Paying guests are expected to turn in their cell phones, books and other belongings and put on a regulation uniform before checking in.  This is where they will spend most of their time, meditating and silently reflecting on life. There are also private meditation classes, spiritual classes, and ‘healing’ plays conducted as group sessions in the auditorium. A two-night stay at Prison Inside Me costs 150,000 won ($146).

Who would have thought that this was founded by a lawyer named Kwon Yong-seok? How apt and it kind speaks volume isn’t it?

In this article, it was mentioned that people found it difficult to live without their phones, especially a smart one where allows full-blown interaction with other using social media platforms.

If you observe, which need not require a close-up observation and by just putting your own phones down for a moment and take a look around when you’re in the public….how many of us are actually engrossed in our own little world, albeit a virtual one? Most of us would be either texting, surfing Facebook, Instagram, Twittering…surfing the Internet…so on and so forth.

Technology is here to conquer.

Now back to the topic of imprisoning yourself to relieve stress.

Do you find this useful? What do you think of this idea?

Some of us choose to relax by taking a break from work by travelling on a vacation alone or with our loved ones. Some workaholics still continue to carry around their stress while travelling, which sometimes are required of them by demanding bosses/superiors and still continue to work while on a vacation.

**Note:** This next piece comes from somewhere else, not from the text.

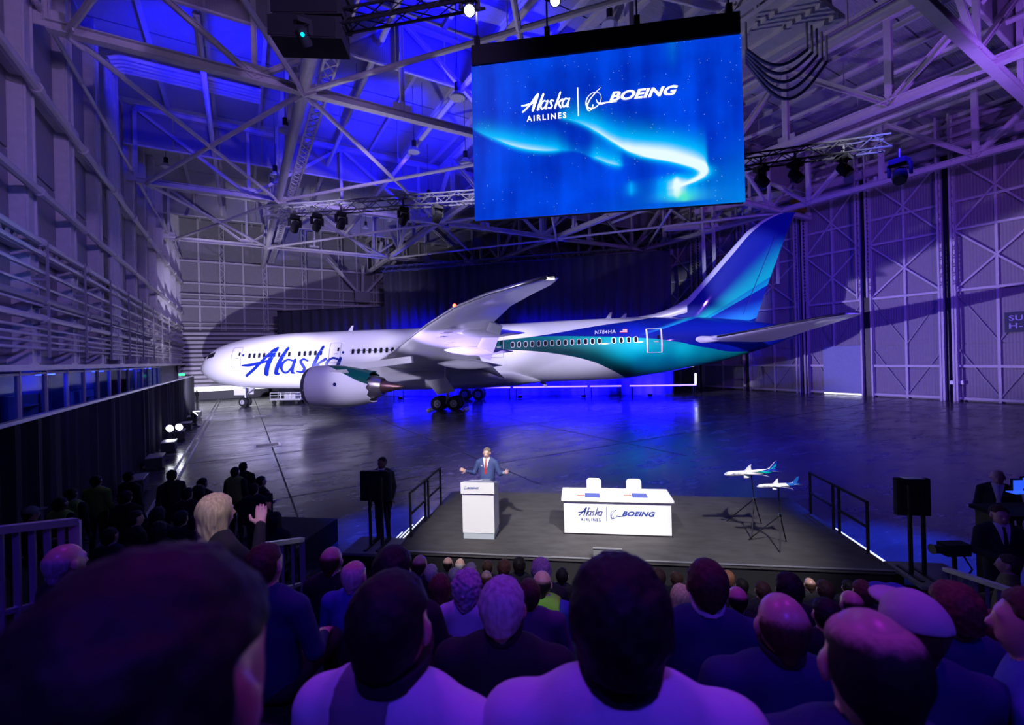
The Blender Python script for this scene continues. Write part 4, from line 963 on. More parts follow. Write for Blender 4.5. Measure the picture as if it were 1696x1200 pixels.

Kwon Yong-seok did mention that he and his wife originally envisioned a longer stay for their guests, but people weren’t able to take so much time off. So they had to cut it down to just two days. They also had to make a huge concession – permitting guests to check their smartphones at least once a day.

This is a problem, or the problem.

People actually do know that they are reaching their limit-max and so deserve a break (before they go berserk) but yet they can’t completely give themselves in to relaxation. It may be by choice or out of choice, but whatever it is, this significantly reduces the effectiveness of such assistance.

Also, imprisoning yourself in such places where you lack to discipline to cast your phone away or stressful thoughts may also be well-suited for those who do not or cannot travel for vacations to beautiful places.

But at the end of the day, if you can’t banish all the negativity (stress, fear, anxiety etc) in life (which will never be absolute/complete anyway), there really is a ‘prison inside (of) you’ because your heart and mind are imprisoned by them.